_YOUR OBJECTIVE_:
Give the data again exactly as written, skipping any pictures.

_SOURCE EXCERPT_:
══════════════════════════════

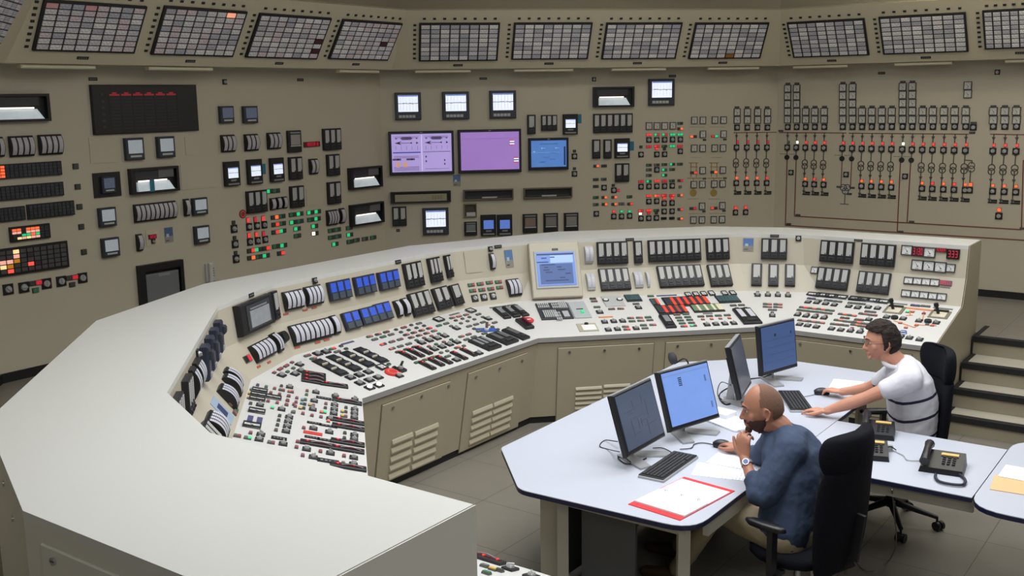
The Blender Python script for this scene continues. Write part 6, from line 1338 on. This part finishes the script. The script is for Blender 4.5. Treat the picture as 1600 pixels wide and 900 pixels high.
def loft(b, rings, m, n=20):
    """rings: (centre, right, forward, half-width, half-depth)"""
    vs = []
    for c, r, f, w, d in rings:
        for k in range(n):
            a = 2 * math.pi * k / n; x, y = math.cos(a), math.sin(a); q = (abs(x) ** 2.5 + abs(y) ** 2.5) ** (-1 / 2.5)
            vs.append(Vector(c) + r * x * q * w + f * y * q * d)
    K = len(rings)
    b.add(vs, [(j * n + i, j * n + (i + 1) % n, (j + 1) * n + (i + 1) % n, (j + 1) * n + i) for j in range(K - 1) for i in range(n)] + [tuple(range(n - 1, -1, -1)), tuple((K - 1) * n + i for i in range(n))], m, True)
def skin_obj(name, b, parent, voxel, smooth=3, disp=0, dscale=.1, label=None):
    o = ob(name, b, parent, Matrix.Identity(4), label); me = o.data
    bm = bmesh.new(); bm.from_mesh(me); bmesh.ops.recalc_face_normals(bm, faces=bm.faces); bm.to_mesh(me); bm.free()
    r = o.modifiers.new('remesh', 'REMESH'); r.mode = 'VOXEL'; r.voxel_size = voxel; r.use_smooth_shade = True
    s = o.modifiers.new('smooth', 'SMOOTH'); s.iterations = smooth; s.factor = .5
    if disp:
        tx = bpy.data.textures.new(name + '_folds', 'CLOUDS'); tx.noise_scale = dscale; tx.noise_depth = 2
        d = o.modifiers.new('folds', 'DISPLACE'); d.texture = tx; d.strength = disp; d.mid_level = .5; d.texture_coords = 'LOCAL'
    return o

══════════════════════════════

_EXERCISE RESULT_:
The Blender Python script for this scene continues. Write part 6, from line 1338 on. This part finishes the script. The script is for Blender 4.5. Treat the picture as 1600 pixels wide and 900 pixels high.
def loft(b, rings, m, n=20):
    """rings: (centre, right, forward, half-width, half-depth)"""
    vs = []
    for c, r, f, w, d in rings:
        for k in range(n):
            a = 2 * math.pi * k / n; x, y = math.cos(a), math.sin(a); q = (abs(x) ** 2.5 + abs(y) ** 2.5) ** (-1 / 2.5)
            vs.append(Vector(c) + r * x * q * w + f * y * q * d)
    K = len(rings)
    b.add(vs, [(j * n + i, j * n + (i + 1) % n, (j + 1) * n + (i + 1) % n, (j + 1) * n + i) for j in range(K - 1) for i in range(n)] + [tuple(range(n - 1, -1, -1)), tuple((K - 1) * n + i for i in range(n))], m, True)
def skin_obj(name, b, parent, voxel, smooth=3, disp=0, dscale=.1, label=None):
    o = ob(name, b, parent, Matrix.Identity(4), label); me = o.data
    bm = bmesh.new(); bm.from_mesh(me); bmesh.ops.recalc_face_normals(bm, faces=bm.faces); bm.to_mesh(me); bm.free()
    r = o.modifiers.new('remesh', 'REMESH'); r.mode = 'VOXEL'; r.voxel_size = voxel; r.use_smooth_shade = True
    s = o.modifiers.new('smooth', 'SMOOTH'); s.iterations = smooth; s.factor = .5
    if disp:
        tx = bpy.data.textures.new(name + '_folds', 'CLOUDS'); tx.noise_scale = dscale; tx.noise_depth = 2
        d = o.modifiers.new('folds', 'DISPLACE'); d.texture = tx; d.strength = disp; d.mid_level = .5; d.texture_coords = 'LOCAL'
    return o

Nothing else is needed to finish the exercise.